Al v.27 lo sguardo si posa su un orizzonte
vicino, sul popolo che si è acquistato (la metafora della pecora è
mantenuta perché dice la nostra radicale inabilità a raggiungere da soli la
meta), sulle sue pecore, amate una per una, che ascoltandone la voce ne
percepiscono l’amore e lo seguono. Anche se tutto questo era stato già
detto prima, con varie sfumature, ora in tre battute vengono disegnate la
radice e la modalità della sequela, nell’adesione fiduciale alla sua persona.

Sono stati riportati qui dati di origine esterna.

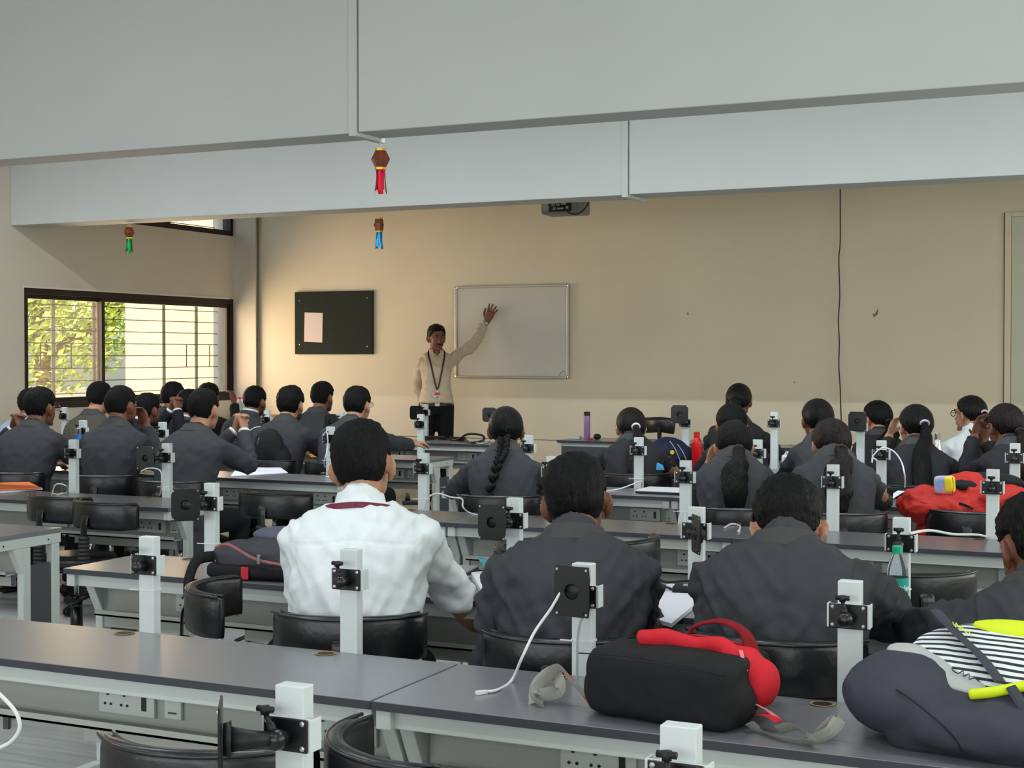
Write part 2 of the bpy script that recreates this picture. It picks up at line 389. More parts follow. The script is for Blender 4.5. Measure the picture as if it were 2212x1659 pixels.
# projector under the ceiling behind the second beam
p = aty(1222, 452, 10.9)
pj = empty('projector', (p.x, 10.9, p.z-.05), R(3))
b = MB(); b.box((0,0,.06), (.34,.25,.115)); b.build('housing', mat('grey_projector_case', (120,120,115), .5), pj, bevel=.018)
b = MB(); b.box((.0,-.127,.058), (.19,.006,.075)); b.build('rear_connector_panel', M_blackm, pj)
for x, z, w, h in ((-.06,.075,.03,.014),(-.02,.075,.03,.014),(.03,.08,.04,.014),(-.05,.045,.02,.02),(0,.045,.05,.012),(.06,.05,.02,.02)):
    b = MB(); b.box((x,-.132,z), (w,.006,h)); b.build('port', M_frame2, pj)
b = MB(); b.lathe([(.03,0),(.03,.004),(.02,.004),(.02,.002)], 16, M=Matrix.Translation((-.13,-.124,.06)) @ Matrix.Rotation(pi/2,4,'X')); b.build('speaker_grille', M_frame2, pj)
b = MB(); b.tube([(0,0,.11),(0,0,ZC-p.z+.05)], .02, 10); b.box((0,0,.125),(.2,.16,.012)); b.build('ceiling_mount', M_frame, pj)
b = MB(); b.tube(bez([(.05,-.135,.03),(.09,-.16,.0),(.15,-.14,-.005),(.2,-.1,.04),(.21,-.05,.12),(.12,0,.25)],6), .0055, 6); b.build('video_cable', M_dcable, pj)
tag(pj, 'grey projector hung beneath the ceiling behind the second beam', 'projector')
# paper lanterns
M_lan = mat('brown_red_lantern_paper', (122,58,38), .5, noise_amt=.35, noise_scale=25)
M_gold = mat('gold_foil', (214,180,60), .3, metal=.5)
def lantern(px, py, Y, ztop, s, tailcol, label, rz, square=False):
    p = aty(px, py, Y); root = empty('paper_lantern', (p.x, Y, p.z), rz)
    # origin at lantern centre; s = half width
    b = MB(); hz = s*.95
    prof = [(s*.55, hz*.95), (s, 0), (s*.55, -hz*.95)] if not square else [(s*.62, hz*.9), (s*.72, 0), (s*.62, -hz*.9)]
    b.lathe(list(reversed(prof)), 6 if not square else 4); b.build('shade', M_lan, root)
    b = MB(); b.lathe([(s*.58, hz*.9),(s*.58, hz*1.14)], 6 if not square else 4, cap=False)
    b.build('top_band', M_gold, root)
    b = MB(); b.lathe([(s*.6, -hz*1.14),(s*.6, -hz*.88)], 6 if not square else 4); b.build('bottom_band', M_gold, root)
    for k in range(3):
        a = 2*pi*k/3; b = MB(); b.lathe([(s*.2,0),(s*.2,.002),(s*.1,.003)], 8, M=Matrix.Rotation(a+pi/6,4,'Z') @ Matrix.Translation((0,-s*.74,0)) @ Matrix.Rotation(pi/2,4,'X'))
        b.build('printed_rosette', mat('dark_maroon_print', (80,26,24), .5), root)
    m = mat('foil_%d_%d_%d' % tailcol, tailcol, .28, metal=.55)
    for k in range(11):
        a = 2*pi*k/11; r = s*.42; x, y = r*cos(a), r*sin(a); L = s*2.3*(1+.12*sin(k*2.3)); tw = .15*sin(k*1.7)
        pp = [(x*(1+.25*t*t)+tw*s*t*t, y*(1+.25*t*t)+.1*s*sin(3*t+k), -hz*1.1-L*t) for t in (0,.25,.5,.75,1)]
        b = MB(); b.tube(pp, [(s*.15,.0006)]*5, 4, up=(cos(a),sin(a),0)); b.build('streamer', m, root)
    b = MB(); b.tube([(0,0,ztop-p.z),(0,0,hz)], .0012, 5)
    b.tube([(0,0,hz+s*.7),(s*.5,0,hz)], .001, 5); b.tube([(0,0,hz+s*.7),(-s*.5,0,hz)], .001, 5); b.build('hanging_thread', M_cable, root)
    tag(root, label, 'lantern'); return root
lantern(822, 344, 6.5, 2.585, .05, (205,20,55), 'brown paper lantern with red foil streamers under the nearer beam', .3)
lantern(819, 486, 9.86, 2.6, .052, (20,130,185), 'brown paper lantern with blue foil streamers under the second beam', .75, True)
lantern(279, 502, 9.8, 2.6, .05, (10,140,60), 'brown paper lantern with green foil streamers near the left wall', .1)
# ------------------------------------------------------------ outside the window
b = MB(); b.bb((-60, -30, -.5), (60, 60, -.2)); struct('ground', b, mat('dry_ground', (150,140,110), .9, noise_amt=.2, noise_scale=.5))
b = MB(); b.bb((-13.35, 16.0, -.3), (-6.0, 19, 9)); tag(b.build('neighbour_building', mat('sunlit_cream_render', (236,208,160), .85, noise_amt=.05, noise_scale=.8)), 'cream rendered neighbouring building seen through the window', 'building')
M_leaf = mat('bright_leaves', (165,195,70), .6, rgb2=(215,220,130), noise_scale=1.5)
M_leaf2 = mat('olive_leaves', (150,170,90), .6, rgb2=(190,195,120), noise_scale=1.5)
M_bark = mat('grey_brown_bark', (130,110,85), .9, noise_amt=.3, noise_scale=10, bump=.5)
def tree(x, y, h, rad, seed, label, m, nleaf=11000):
    rnd = random.Random(seed); root = empty('tree', (x, y, -.2))
    b = MB(); pp = [(0,0,0)]; 
    for k in range(1,6): pp.append((.25*sin(k+seed)*k/3, .2*cos(k*1.3+seed)*k/3, h*.8*k/5))
    b.tube(bez(pp,4), [.16*(1-.7*i/20) for i in range(21)], 8)
    for k in range(9):
        q = V(pp[2+k%4]); a = rnd.random()*6.28; L = rad*(.7+.5*rnd.random())
        b.tube([q, q+V((cos(a)*L*.5, sin(a)*L*.5, L*.3)), q+V((cos(a)*L, sin(a)*L, L*.8))], [.06,.04,.015], 6)
    b.build('trunk', M_bark, root, smooth=True)
    b = MB()
    for k in range(nleaf):
        a = rnd.random()*6.28; u = rnd.random()*2-1; r = rad*rnd.random()**.45
        c = V((cos(a)*sqrt(1-u*u)*r, sin(a)*sqrt(1-u*u)*r, h*.62+u*r*h/rad*.42))
        s = .035+.05*rnd.random(); n = V((rnd.random()-.5, rnd.random()-.5, rnd.random()-.2)).normalized(); t = n.orthogonal().normalized(); w = n.cross(t)
        b.add([c-t*s, c+w*s*.5, c+t*s, c-w*s*.5], [(0,1,2,3)])
    b.build('foliage', m, root)['kind'] = 'stuff'
    tag(root, label, 'tree'); return root
tree(-15.7, 17.0, 5.0, 1.8, 1, 'bright green tree close outside the left half of the window', M_leaf)
tree(-25, 26, 8.5, 3.2, 2, 'larger olive green tree further behind the window', M_leaf2)
tree(-18.0, 22.8, 6.5, 2.4, 5, 'tall yellow-green tree beside the neighbouring building', M_leaf)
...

Uno stretto intreccio di possessivi e l’alternarsi ripetuto dei soggetti
mettono a fuoco la relazione intima, profonda, che si instaura tra il Cristo e
i suoi discepoli. E i verbi sono coniugati al presente, in una storia che si
ripete e ci riguarda.
Lo
stacco del v. 28 segnala un nuovo piano. Lo sguardo investe il mistero stesso
della sua incarnazione: lui che è sceso nel tempo e nella carne, ormai fuori
dalla dimensione del tempo trascina i suoi nella pienezza della vita divina
(1,12). Se un altro soggetto malevolo si volesse interporre non vi avrebbe
spazio. Sarebbe un nessuno (8,51).
Il
v.29,[2]
secondo la dinamica propria della contemplazione, ci orienta finalmente al
Padre, in cui si radicano profondamente le creature, dalla sua mano plasmate
(Sl 95,4 ) e nella sua mano conservate. Siamo invitati a sperimentare il suo
amore proprio nell’essere saldamente affidati dalle sue mani stesse a quelle
umane di Cristo.
E
alla fine, vertiginoso, l’ultimo versetto si slancia verso il Mistero
teologico: l’indicibile “io e il Padre siamo una cosa sola”(v. 29).
Una
simile frase non può essere, anche per Gesù, che frutto della contemplazione:
aver messo a fuoco la sua identità con il Padre non nella fusione delle
persone, ma nell’amore provvidente. Ambedue sono una cosa sola nell’amore verso
le creature. Una cosa sola nell’essere-per-loro. La mano provvidente dell’uno è
la mano dell’altro. A partire da questo, ora, la nostra preghiera al Padre si
confonde con quella al Figlio. L’amore per il Padre si confonde con quello per
il Figlio. In Dio non c’è più l’Io sono, ma un Noi siamo. Anche
il nostro Dio è relazione in sé.
Nella
finale della sezione evangelica si raccoglieranno le fila: Gesù davanti
l’ennesimo tentativo di lapidazione si presenterà come il vero consacrato
(v. 36) dal Padre ed uscirà definitivamente dal Tempio (invano
riconsacrato) e dal territorio della Giudea (v.40; cf. 1,11). La sostituzione
dell’istituzione sarà definitiva. La Pasqua di morte e resurrezione e il dono
dello Spirito vivificheranno un mondo
nuovo.
Brani di riferimento:
Is.43,13; Ger 23,1-4; Ez 34,26-31
Gv 1,1-18; Gv 17; Rm 8,33-39; Ap 7,17
[1] “…
noi stessi abbiamo ascoltato e abbiamo capito che questi è veramente il
Salvatore del mondo” (4,42). Così fuori dalla Giudea è stata
tradotta l’attesa del Messia. E il nostro splendido e tragico tempo avverte il
bisogno di un Salvatore? di un Qualcuno
che lo liberi dalla sua miseria e dia senso alla sua ricchezza?
[2] Il testo presenta numerose varianti e può essere tradotto anche con “Il Padre mio, quanto a ciò che mi ha dato, è più grande di tutti”, oppure: “Ciò che mio Padre mi ha affidato è ciò che importa più di tutto”.